----- Data block

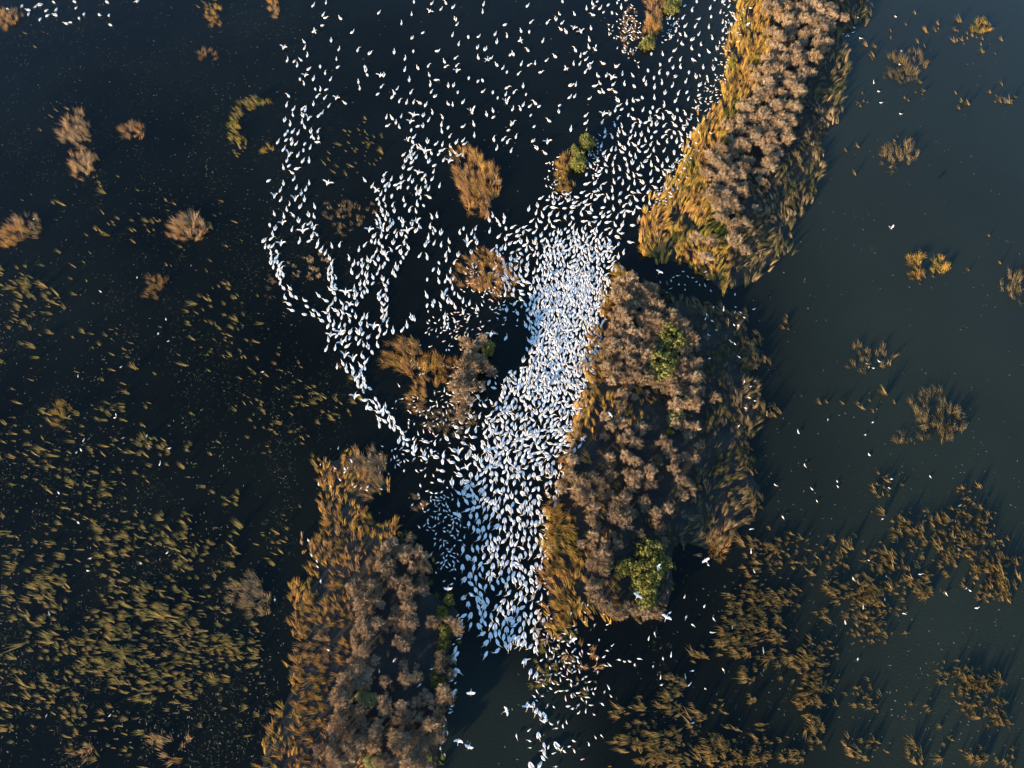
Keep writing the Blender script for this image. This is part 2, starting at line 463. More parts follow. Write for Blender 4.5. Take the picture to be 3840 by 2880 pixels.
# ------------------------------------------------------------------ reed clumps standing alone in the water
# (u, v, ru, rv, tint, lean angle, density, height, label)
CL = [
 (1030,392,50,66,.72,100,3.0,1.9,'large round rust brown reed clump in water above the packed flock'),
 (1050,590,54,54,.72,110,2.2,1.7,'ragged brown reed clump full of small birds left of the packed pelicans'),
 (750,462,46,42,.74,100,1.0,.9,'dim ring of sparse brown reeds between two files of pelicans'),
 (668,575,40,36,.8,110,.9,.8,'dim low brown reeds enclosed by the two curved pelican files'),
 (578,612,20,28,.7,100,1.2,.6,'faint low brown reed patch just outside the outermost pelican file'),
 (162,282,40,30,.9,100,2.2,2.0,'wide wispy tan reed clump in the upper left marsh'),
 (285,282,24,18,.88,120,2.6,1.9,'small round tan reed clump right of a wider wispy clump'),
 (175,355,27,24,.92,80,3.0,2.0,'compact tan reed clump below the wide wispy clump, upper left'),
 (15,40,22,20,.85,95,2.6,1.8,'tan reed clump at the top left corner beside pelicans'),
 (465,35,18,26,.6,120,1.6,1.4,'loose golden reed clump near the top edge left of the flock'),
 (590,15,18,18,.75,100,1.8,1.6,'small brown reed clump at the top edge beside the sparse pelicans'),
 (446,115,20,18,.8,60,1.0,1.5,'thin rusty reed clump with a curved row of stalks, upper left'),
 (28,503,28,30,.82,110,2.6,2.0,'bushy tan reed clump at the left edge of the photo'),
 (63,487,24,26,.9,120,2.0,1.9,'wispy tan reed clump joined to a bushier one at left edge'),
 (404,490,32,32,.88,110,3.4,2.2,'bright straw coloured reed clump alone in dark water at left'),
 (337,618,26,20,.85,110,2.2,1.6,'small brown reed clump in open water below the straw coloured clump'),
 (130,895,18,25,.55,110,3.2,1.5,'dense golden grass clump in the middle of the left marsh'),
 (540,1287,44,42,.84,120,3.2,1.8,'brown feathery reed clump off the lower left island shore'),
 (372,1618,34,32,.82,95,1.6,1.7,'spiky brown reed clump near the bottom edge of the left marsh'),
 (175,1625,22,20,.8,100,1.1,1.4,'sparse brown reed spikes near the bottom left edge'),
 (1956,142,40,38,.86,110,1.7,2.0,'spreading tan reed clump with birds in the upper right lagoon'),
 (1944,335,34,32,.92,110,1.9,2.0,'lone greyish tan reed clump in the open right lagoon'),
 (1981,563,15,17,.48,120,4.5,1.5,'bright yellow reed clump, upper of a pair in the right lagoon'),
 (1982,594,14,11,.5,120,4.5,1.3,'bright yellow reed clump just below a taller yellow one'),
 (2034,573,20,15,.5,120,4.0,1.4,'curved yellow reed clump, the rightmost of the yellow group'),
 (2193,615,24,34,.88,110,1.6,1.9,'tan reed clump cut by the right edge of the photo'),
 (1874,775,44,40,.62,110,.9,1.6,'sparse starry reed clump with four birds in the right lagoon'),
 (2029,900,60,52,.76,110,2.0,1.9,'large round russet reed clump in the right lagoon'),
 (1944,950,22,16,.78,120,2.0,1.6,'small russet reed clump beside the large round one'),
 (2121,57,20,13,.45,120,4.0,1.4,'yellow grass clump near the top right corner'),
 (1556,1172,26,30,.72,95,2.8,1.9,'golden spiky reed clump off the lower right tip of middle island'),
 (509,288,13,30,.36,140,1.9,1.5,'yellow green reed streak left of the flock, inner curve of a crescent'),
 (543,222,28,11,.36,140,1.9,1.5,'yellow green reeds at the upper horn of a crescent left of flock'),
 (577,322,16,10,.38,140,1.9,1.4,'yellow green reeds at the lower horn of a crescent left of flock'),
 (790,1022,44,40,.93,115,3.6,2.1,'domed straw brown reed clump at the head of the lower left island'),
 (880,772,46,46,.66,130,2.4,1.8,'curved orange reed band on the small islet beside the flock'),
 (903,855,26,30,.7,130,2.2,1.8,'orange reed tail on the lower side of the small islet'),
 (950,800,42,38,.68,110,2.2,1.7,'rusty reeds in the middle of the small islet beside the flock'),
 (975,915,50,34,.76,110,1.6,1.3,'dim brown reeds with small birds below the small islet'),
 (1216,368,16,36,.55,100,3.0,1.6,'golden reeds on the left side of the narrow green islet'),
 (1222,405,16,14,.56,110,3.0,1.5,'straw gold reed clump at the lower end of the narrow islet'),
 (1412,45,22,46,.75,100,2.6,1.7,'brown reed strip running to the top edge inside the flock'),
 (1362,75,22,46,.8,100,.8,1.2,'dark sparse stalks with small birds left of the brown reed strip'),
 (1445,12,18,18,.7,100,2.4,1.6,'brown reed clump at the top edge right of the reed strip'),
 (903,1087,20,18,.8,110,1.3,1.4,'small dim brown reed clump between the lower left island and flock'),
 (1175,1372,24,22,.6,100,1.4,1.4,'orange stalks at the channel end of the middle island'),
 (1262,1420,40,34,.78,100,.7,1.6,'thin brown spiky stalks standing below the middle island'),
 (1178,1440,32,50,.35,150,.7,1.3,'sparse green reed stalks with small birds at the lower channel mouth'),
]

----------

What is expected:
Reproduce all of the material above word for word. Omit the pictures.

The output:
Keep writing the Blender script for this image. This is part 2, starting at line 463. More parts follow. Write for Blender 4.5. Take the picture to be 3840 by 2880 pixels.
# ------------------------------------------------------------------ reed clumps standing alone in the water
# (u, v, ru, rv, tint, lean angle, density, height, label)
CL = [
 (1030,392,50,66,.72,100,3.0,1.9,'large round rust brown reed clump in water above the packed flock'),
 (1050,590,54,54,.72,110,2.2,1.7,'ragged brown reed clump full of small birds left of the packed pelicans'),
 (750,462,46,42,.74,100,1.0,.9,'dim ring of sparse brown reeds between two files of pelicans'),
 (668,575,40,36,.8,110,.9,.8,'dim low brown reeds enclosed by the two curved pelican files'),
 (578,612,20,28,.7,100,1.2,.6,'faint low brown reed patch just outside the outermost pelican file'),
 (162,282,40,30,.9,100,2.2,2.0,'wide wispy tan reed clump in the upper left marsh'),
 (285,282,24,18,.88,120,2.6,1.9,'small round tan reed clump right of a wider wispy clump'),
 (175,355,27,24,.92,80,3.0,2.0,'compact tan reed clump below the wide wispy clump, upper left'),
 (15,40,22,20,.85,95,2.6,1.8,'tan reed clump at the top left corner beside pelicans'),
 (465,35,18,26,.6,120,1.6,1.4,'loose golden reed clump near the top edge left of the flock'),
 (590,15,18,18,.75,100,1.8,1.6,'small brown reed clump at the top edge beside the sparse pelicans'),
 (446,115,20,18,.8,60,1.0,1.5,'thin rusty reed clump with a curved row of stalks, upper left'),
 (28,503,28,30,.82,110,2.6,2.0,'bushy tan reed clump at the left edge of the photo'),
 (63,487,24,26,.9,120,2.0,1.9,'wispy tan reed clump joined to a bushier one at left edge'),
 (404,490,32,32,.88,110,3.4,2.2,'bright straw coloured reed clump alone in dark water at left'),
 (337,618,26,20,.85,110,2.2,1.6,'small brown reed clump in open water below the straw coloured clump'),
 (130,895,18,25,.55,110,3.2,1.5,'dense golden grass clump in the middle of the left marsh'),
 (540,1287,44,42,.84,120,3.2,1.8,'brown feathery reed clump off the lower left island shore'),
 (372,1618,34,32,.82,95,1.6,1.7,'spiky brown reed clump near the bottom edge of the left marsh'),
 (175,1625,22,20,.8,100,1.1,1.4,'sparse brown reed spikes near the bottom left edge'),
 (1956,142,40,38,.86,110,1.7,2.0,'spreading tan reed clump with birds in the upper right lagoon'),
 (1944,335,34,32,.92,110,1.9,2.0,'lone greyish tan reed clump in the open right lagoon'),
 (1981,563,15,17,.48,120,4.5,1.5,'bright yellow reed clump, upper of a pair in the right lagoon'),
 (1982,594,14,11,.5,120,4.5,1.3,'bright yellow reed clump just below a taller yellow one'),
 (2034,573,20,15,.5,120,4.0,1.4,'curved yellow reed clump, the rightmost of the yellow group'),
 (2193,615,24,34,.88,110,1.6,1.9,'tan reed clump cut by the right edge of the photo'),
 (1874,775,44,40,.62,110,.9,1.6,'sparse starry reed clump with four birds in the right lagoon'),
 (2029,900,60,52,.76,110,2.0,1.9,'large round russet reed clump in the right lagoon'),
 (1944,950,22,16,.78,120,2.0,1.6,'small russet reed clump beside the large round one'),
 (2121,57,20,13,.45,120,4.0,1.4,'yellow grass clump near the top right corner'),
 (1556,1172,26,30,.72,95,2.8,1.9,'golden spiky reed clump off the lower right tip of middle island'),
 (509,288,13,30,.36,140,1.9,1.5,'yellow green reed streak left of the flock, inner curve of a crescent'),
 (543,222,28,11,.36,140,1.9,1.5,'yellow green reeds at the upper horn of a crescent left of flock'),
 (577,322,16,10,.38,140,1.9,1.4,'yellow green reeds at the lower horn of a crescent left of flock'),
 (790,1022,44,40,.93,115,3.6,2.1,'domed straw brown reed clump at the head of the lower left island'),
 (880,772,46,46,.66,130,2.4,1.8,'curved orange reed band on the small islet beside the flock'),
 (903,855,26,30,.7,130,2.2,1.8,'orange reed tail on the lower side of the small islet'),
 (950,800,42,38,.68,110,2.2,1.7,'rusty reeds in the middle of the small islet beside the flock'),
 (975,915,50,34,.76,110,1.6,1.3,'dim brown reeds with small birds below the small islet'),
 (1216,368,16,36,.55,100,3.0,1.6,'golden reeds on the left side of the narrow green islet'),
 (1222,405,16,14,.56,110,3.0,1.5,'straw gold reed clump at the lower end of the narrow islet'),
 (1412,45,22,46,.75,100,2.6,1.7,'brown reed strip running to the top edge inside the flock'),
 (1362,75,22,46,.8,100,.8,1.2,'dark sparse stalks with small birds left of the brown reed strip'),
 (1445,12,18,18,.7,100,2.4,1.6,'brown reed clump at the top edge right of the reed strip'),
 (903,1087,20,18,.8,110,1.3,1.4,'small dim brown reed clump between the lower left island and flock'),
 (1175,1372,24,22,.6,100,1.4,1.4,'orange stalks at the channel end of the middle island'),
 (1262,1420,40,34,.78,100,.7,1.6,'thin brown spiky stalks standing below the middle island'),
 (1178,1440,32,50,.35,150,.7,1.3,'sparse green reed stalks with small birds at the lower channel mouth'),
]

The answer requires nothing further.